▶ **Problem**
Print each line exactly as it is given.

▶ **Data shown**
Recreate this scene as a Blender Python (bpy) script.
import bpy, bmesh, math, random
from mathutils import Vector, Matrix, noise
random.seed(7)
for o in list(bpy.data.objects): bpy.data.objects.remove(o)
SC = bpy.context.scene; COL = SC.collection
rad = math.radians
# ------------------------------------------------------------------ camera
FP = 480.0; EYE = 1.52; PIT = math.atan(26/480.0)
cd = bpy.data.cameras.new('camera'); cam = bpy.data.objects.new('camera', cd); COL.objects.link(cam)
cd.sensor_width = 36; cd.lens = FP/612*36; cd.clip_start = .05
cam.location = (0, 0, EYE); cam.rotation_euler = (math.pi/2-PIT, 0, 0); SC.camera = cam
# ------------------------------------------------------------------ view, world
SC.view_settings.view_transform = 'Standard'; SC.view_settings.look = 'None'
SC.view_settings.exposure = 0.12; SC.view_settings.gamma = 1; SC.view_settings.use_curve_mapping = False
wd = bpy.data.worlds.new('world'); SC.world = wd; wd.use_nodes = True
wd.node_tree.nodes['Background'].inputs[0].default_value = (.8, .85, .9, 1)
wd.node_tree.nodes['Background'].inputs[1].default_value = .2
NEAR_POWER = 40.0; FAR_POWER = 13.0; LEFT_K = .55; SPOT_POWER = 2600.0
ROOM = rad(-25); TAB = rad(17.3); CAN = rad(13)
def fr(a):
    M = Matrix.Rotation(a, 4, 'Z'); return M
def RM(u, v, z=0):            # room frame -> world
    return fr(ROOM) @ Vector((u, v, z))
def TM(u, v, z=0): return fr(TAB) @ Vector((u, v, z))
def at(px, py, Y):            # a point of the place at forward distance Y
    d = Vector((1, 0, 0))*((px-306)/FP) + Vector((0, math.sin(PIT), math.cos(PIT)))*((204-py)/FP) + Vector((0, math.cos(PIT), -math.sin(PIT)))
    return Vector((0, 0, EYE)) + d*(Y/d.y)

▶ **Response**
Recreate this scene as a Blender Python (bpy) script.
import bpy, bmesh, math, random
from mathutils import Vector, Matrix, noise
random.seed(7)
for o in list(bpy.data.objects): bpy.data.objects.remove(o)
SC = bpy.context.scene; COL = SC.collection
rad = math.radians
# ------------------------------------------------------------------ camera
FP = 480.0; EYE = 1.52; PIT = math.atan(26/480.0)
cd = bpy.data.cameras.new('camera'); cam = bpy.data.objects.new('camera', cd); COL.objects.link(cam)
cd.sensor_width = 36; cd.lens = FP/612*36; cd.clip_start = .05
cam.location = (0, 0, EYE); cam.rotation_euler = (math.pi/2-PIT, 0, 0); SC.camera = cam
# ------------------------------------------------------------------ view, world
SC.view_settings.view_transform = 'Standard'; SC.view_settings.look = 'None'
SC.view_settings.exposure = 0.12; SC.view_settings.gamma = 1; SC.view_settings.use_curve_mapping = False
wd = bpy.data.worlds.new('world'); SC.world = wd; wd.use_nodes = True
wd.node_tree.nodes['Background'].inputs[0].default_value = (.8, .85, .9, 1)
wd.node_tree.nodes['Background'].inputs[1].default_value = .2
NEAR_POWER = 40.0; FAR_POWER = 13.0; LEFT_K = .55; SPOT_POWER = 2600.0
ROOM = rad(-25); TAB = rad(17.3); CAN = rad(13)
def fr(a):
    M = Matrix.Rotation(a, 4, 'Z'); return M
def RM(u, v, z=0):            # room frame -> world
    return fr(ROOM) @ Vector((u, v, z))
def TM(u, v, z=0): return fr(TAB) @ Vector((u, v, z))
def at(px, py, Y):            # a point of the place at forward distance Y
    d = Vector((1, 0, 0))*((px-306)/FP) + Vector((0, math.sin(PIT), math.cos(PIT)))*((204-py)/FP) + Vector((0, math.cos(PIT), -math.sin(PIT)))
    return Vector((0, 0, EYE)) + d*(Y/d.y)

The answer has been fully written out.